Smith definitely wasn’t going back to Camden. Her name isn’t Michael Jackson — the only star who ever made going backwards look so good. The only route she could take was forward, toward that vision in her head, and toward her God who placed that dream there.

“My faith gave me strength to keep going, because regardless of what I was going through, I had this constant picture in my head and in my heart of success. And that’s why I quoted this several times, ‘Our dreams are not figments of our imaginations. Our God is showing a glimpse of our future.’ And I really do believe that. That our dreams and our passion are connected to our purpose and there [were] times where it [was] hard. But I kept going,” says Smith.

And she’s still going, on an uninterrupted upward trajectory toward that dream on the horizon.

BLESSED TO BE A BLESSING:

It’s not often one hears the entire theater break into spontaneous applause after the scene is over. During the media screening of Why Did I Get Married Too? in Midtown Manhattan, some folk hopped out of their seats cheering Smith’s Angela character the way you would when you see someone slam down a tomahawk dunk in someone’s face. She had people talking back to the screen and laughing over the dialogue of the other actors in the film.

This tall stock of energy called Smith has truly arrived — if she didn‘t already with her unforgettable performances in Daddy‘s Little Girls and the first Why Did I Get Married? But Smith is using her amplified platform to do more than live the Bentley lifestyle.

“I feel like [fame] gave me more of an opportunity to spread what I want to spread as a humanitarian, as a Christian, and as a person who just wants to do good within my society, you follow what I’m saying?” says the former non-believer whose life changed when she turned to God. “I feel like we’re given a platform for a reason. Hey, the more people that know me, the more people that may listen to what’s in my heart to share, whether to persevere or overcome. I thank God for the platform and the opportunity to give love.”
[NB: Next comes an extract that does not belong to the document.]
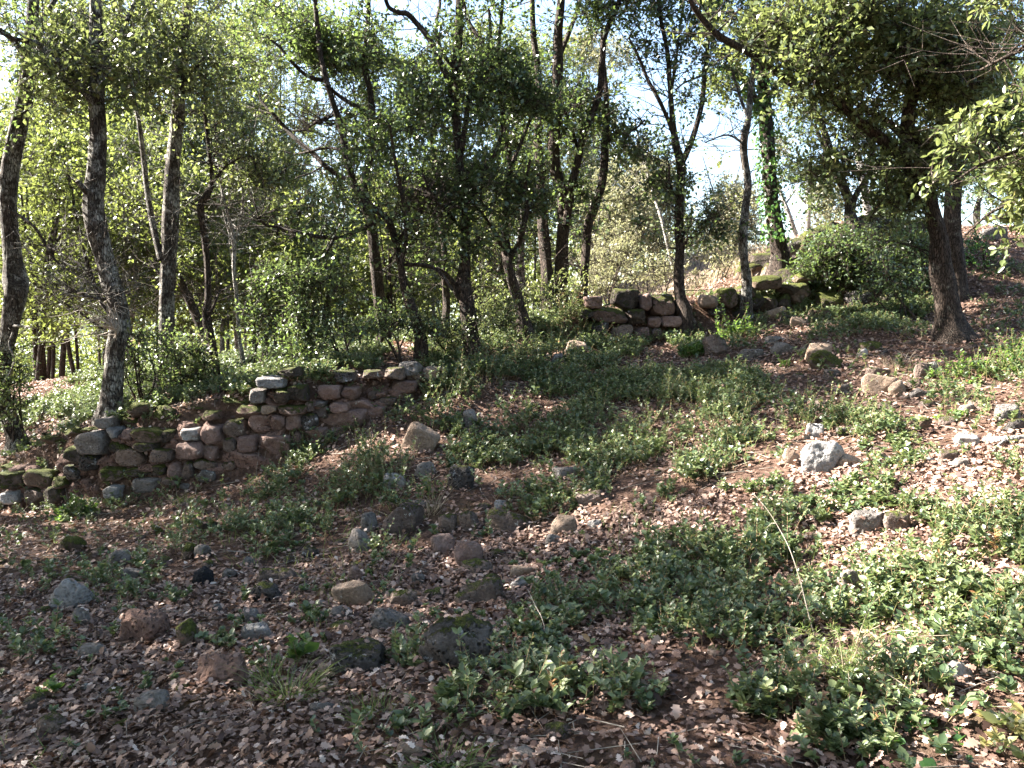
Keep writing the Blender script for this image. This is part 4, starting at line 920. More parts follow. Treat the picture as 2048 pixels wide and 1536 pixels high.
# ---- loose rocks: (px, py, w, h, kind, boxy, label)
RK = [
(144,1197,72,58,'white',.3,'pale grey boulder blotched with black lichen, lower left'),(163,1238,34,34,'grey',.3,'pointed pale stone just below the blotched grey boulder'),(147,1166,42,24,'brown',.2,'brown stone tucked behind the blotched grey boulder'),
(146,1092,50,32,'moss',0,'bright moss-topped stone in the sun streak at left'),(240,1118,40,30,'grey',.2,'grey stone above the bluish one, left slope'),(267,1152,46,26,'grey',.4,'flat bluish-grey stone on the left slope'),
(312,1061,28,22,'moss',0,'small moss ball in the sunlit leaves below the lower wall'),(421,1055,42,28,'darkmoss',.2,'dark mossy stone right of the small moss ball'),(377,1104,24,32,'moss',0,'upright moss-covered stone beside a grey one'),
(404,1106,32,28,'grey',.3,'grey stone right of the upright mossy one'),(555,1157,82,32,'brown',.4,'long flat brown stone above the dark wedge stone'),(534,1188,62,34,'dark',.5,'dark wedge-shaped stone with a mossy ridge'),
(291,1262,100,66,'earth',.2,'low crumbly reddish rock half buried in leaves'),(375,1270,38,50,'moss',0,'leaning moss-covered stone right of the reddish rock'),(514,1269,60,40,'white',.4,'bright white angular stone on the left slope'),
(500,1232,32,34,'grey',.3,'small grey-brown stone above the white angular one'),(436,1219,24,18,'grey',.3,'pebble-sized grey stone among ivy leaves'),(187,1305,56,30,'grey',.3,'bluish stone under sprigs at lower left'),
(448,1344,108,62,'earth',.3,'big rough brown rock with a mossy left end'),(308,1412,76,46,'grey',.4,'sloping grey-brown slab near the bottom left'),(175,1378,32,20,'grey',.2,'small round grey stone above the dark brown boulder'),
(106,1458,66,52,'brown',.3,'dark brown rounded boulder in the bottom left corner area'),(154,1505,46,30,'brown',.2,'brown stone below the dark rounded boulder'),(496,1126,28,20,'grey',.2,'small grey stone beside a green sprig, left of centre'),
(459,1150,28,20,'grey',.2,'greyish stone right of the blackened stump'),(806,1040,74,62,'brown',.5,'large speckled grey-brown boulder below the flat slab stone'),(836,1011,34,18,'grey',.6,'flat grey chip leaning on top of the speckled boulder'),
(737,1048,32,36,'grey',.2,'weathered stone left of the speckled boulder'),(718,1086,44,44,'grey',.2,'rounded grey stone below left of the speckled boulder'),(895,1048,34,38,'brown',.2,'brownish stone right of the speckled boulder'),
(942,1046,34,38,'brown',.2,'knobbly brown stone between two paler ones'),(1014,1050,84,42,'brown',.3,'wide low brown rock with a green tuft above it'),(1127,1056,56,40,'tan',.7,'sunlit tan angular block perched on the slope'),
(1107,1084,32,24,'grey',.3,'grey stone with black spots under the tan block'),(1189,1055,32,24,'white',.3,'pale stone right of the tan block'),(1156,1030,20,18,'tan',.3,'small tan stone above the tan block'),
(888,1093,50,42,'pink',.4,'pinkish cube-like stone with a shaded right face'),(937,1113,56,44,'pink',.3,'pink lumpy stone propped on a flat one'),(956,1138,66,30,'brown',.4,'flat brown stone beneath the pink lumpy one'),
(1042,1147,50,28,'tan',.4,'orange-tan stone in a patch of sun'),(1040,1173,34,26,'white',.3,'grey-white stone under the orange-tan one'),(708,1187,82,64,'tan',.0,'big smooth rounded boulder in the middle of the slope'),
(710,1150,28,32,'pink',.3,'pinkish stone behind the smooth rounded boulder'),(680,1134,20,18,'tan',.2,'little tan stone above the smooth boulder'),(802,1203,64,36,'brown',.5,'brown angular stone right of the smooth boulder'),
(960,1190,104,46,'brown',.5,'long flat-topped brown rock with twigs in front'),(834,1160,30,20,'grey',.2,'half-hidden grey stone below the pink cube-like one'),(778,1247,76,42,'grey',.5,'grey slab with yellow moss at its left edge'),
(682,1230,44,28,'grey',.3,'dull grey stone below the smooth boulder'),(651,1212,36,18,'grey',.3,'low grey stone left under the smooth boulder'),(912,1297,140,108,'dark',.2,'large dark rock crusted with pale lichen'),
(716,1322,118,62,'dark',.6,'long dark brown rock left of the lichen-crusted one'),(1196,1316,48,28,'grey',.3,'smooth grey stone in leaves right of the seedlings'),(819,1509,56,40,'tan',.6,'tan angular stone at the bottom edge'),
(1059,1522,76,38,'grey',.2,'pale grey stone at the bottom edge, right of the grass'),(644,1422,52,30,'grey',.3,'flat grey stone below the grass tuft'),(1742,1052,80,52,'grey',.5,'blue-grey angular boulder among bright leaves at right'),
(1792,1052,54,44,'brown',.3,'dark brown stone against the blue-grey boulder'),(1700,1166,40,40,'grey',.3,'upright grey stone framed by leaves at right'),(1920,1352,56,48,'white',.3,'bright white stone near the lower right edge'),
(1909,1025,36,32,'tan',.3,'pale pinkish stone in the leaves at far right'),(1567,1200,54,24,'grey',.2,'grey stone under the arching dry stem'),(1598,1510,56,26,'grey',.3,'grey stone at the bottom edge, right part'),
(1640,706,52,34,'tan',.3,'pale stone behind the rounded moss-capped one'),(1652,724,68,34,'moss',.0,'rounded bright green moss-capped boulder on the path'),(1726,707,24,22,'white',.2,'small round whitish stone right of the moss-capped boulder'),
(1742,694,44,20,'moss',.1,'flat mossy stone behind the small whitish one'),(1664,745,30,16,'grey',.3,'grey chip in front of the moss-capped boulder'),(1505,712,46,22,'grey',.2,'half-buried grey stone left on the path'),
(1567,699,48,22,'grey',.3,'flat grey stone in the middle of the path'),(1550,681,40,14,'grey',.4,'thin flat stone at the back of the path'),(1430,694,44,38,'brown',.3,'brown block beside the round leafy plant'),
(1756,748,42,22,'brown',.6,'flat brown slab on top of the stone heap'),(1758,772,62,38,'tan',.5,'pale tan block under the flat slab'),(1792,782,32,30,'tan',.3,'yellowish stone beside the pale tan block'),
(1824,770,34,20,'brown',.3,'brown stone right end of the stone heap'),(1838,790,46,18,'grey',.4,'low grey slab below the stone heap'),(1849,745,42,30,'brown',.2,'brown mottled stone below the large oak'),
(1867,736,22,20,'white',.3,'small white stone against the mottled brown one'),(1686,781,34,24,'grey',.3,'grey-tan stone above the pair of bushes'),(1433,774,36,14,'grey',.3,'thin grey stone at the edge of the leafy patch'),
(1898,918,42,30,'brown',.1,'brown domed stone below the white rock'),(1862,925,26,16,'white',.3,'small pale stone left of the brown domed one'),(1922,932,34,24,'grey',.4,'dark grey stone right of the brown domed one'),
(2014,829,44,32,'grey',.2,'rounded grey stone at right above the fallen branch'),(2030,856,50,26,'dark',.4,'dark flat stone at the right edge above the branch'),(1936,822,32,22,'grey',.2,'grey stone beside the light green tuft at right'),
(1845,851,48,28,'moss',.1,'moss-topped stone right of the bushes'),(1630,866,38,28,'white',.3,'whitish stone below the pair of bushes'),(1686,866,26,20,'grey',.4,'small grey angular stone right of the whitish one'),
(1762,875,20,18,'pink',.1,'small round pinkish stone in the gravelly patch'),(1645,922,84,62,'white',.4,'big sunlit whitish boulder at the edge of the leaves'),(1702,927,54,26,'tan',.4,'low tan stone right of the big sunlit boulder'),
(1580,919,32,30,'tan',.5,'tan wedge left of the big sunlit boulder'),(840,883,62,48,'tan',.6,'tan slab right of the leafy bush below the wall'),(942,841,28,34,'grey',.7,'pointed blue-grey stone poking from the leaves'),
(852,943,42,30,'grey',.5,'grey stone under the tan slab'),(788,967,46,30,'white',.6,'flat pale grey slab below the leafy bush'),(921,961,50,48,'dark',.2,'dark pitted stone with orange leaves on top'),
(1000,1012,22,18,'white',.2,'small pale stone above the bright green tuft'),(1151,698,38,28,'tan',.3,'sunlit cream stone left of the upper wall'),(1115,718,20,18,'white',.2,'small white stone left below the cream one'),
(1509,549,28,16,'grey',.2,'pale grey stone at the foot of the slim grey stem'),(1552,628,38,22,'tan',.3,'pale stone in front of the tumbled mossy row'),(1598,645,34,20,'tan',.2,'sunlit stone on the slope below the mossy row'),
(1180,1000,60,30,'brown',.3,'brown stone in shade above the tan block'),(620,1110,34,28,'dark',.3,'dark stone under sprigs left of centre'),(1130,950,50,26,'grey',.3,'grey stone nearly hidden in the leafy patch'),
(1660,455,40,26,'darkmoss',.3,'dark stone on the top left of the mound'),(1742,452,56,30,'dark',.3,'dark stone along the crest of the mound'),(1800,460,60,34,'dark',.4,'large shaded stone on the mound crest by the big oak'),
(1600,490,34,22,'tan',.3,'pale stone on the left flank of the mound'),(1570,510,40,20,'brown',.3,'brown stone at the left foot of the mound'),(1985,470,50,22,'grey',.3,'grey stone on the leafy slope at right'),
]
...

While she struggled to find that elusive thing called success, Smith’s love was able to marinate in her soul like a Tasha Smithbottle of fine French wine. And now she serves it in liberal servings on a variety of fronts. She is the spokesperson for Procter & Gamble’s highly successful “My Black is Beautiful” national tour. She is able to dispense love in large doses through the Tasha Smith Acting Workshop which, she points out, is on a national tour to seek and train aspiring actors (www.tsaw.com). And Smith is working with the NFL to use her techniques to help empower players.

Smith offers much love through her performances, like in the chilling TV series “The Corner,” where she played heroin addict Veronica “Ronnie” Boise to show viewers the many perils of such a life.

By giving out so much love, she is also getting more in return. Right now she’s getting it from Tyler Perry, whom she adores for providing the role that launched her into our collective consciousness. But now love is coming from many other directions these days. And Smith is ready to embrace all the love.

“I’m so looking forward to my future. I’m looking forward to working with different directors and producers and just experience just new levels of life and creativity,” she says.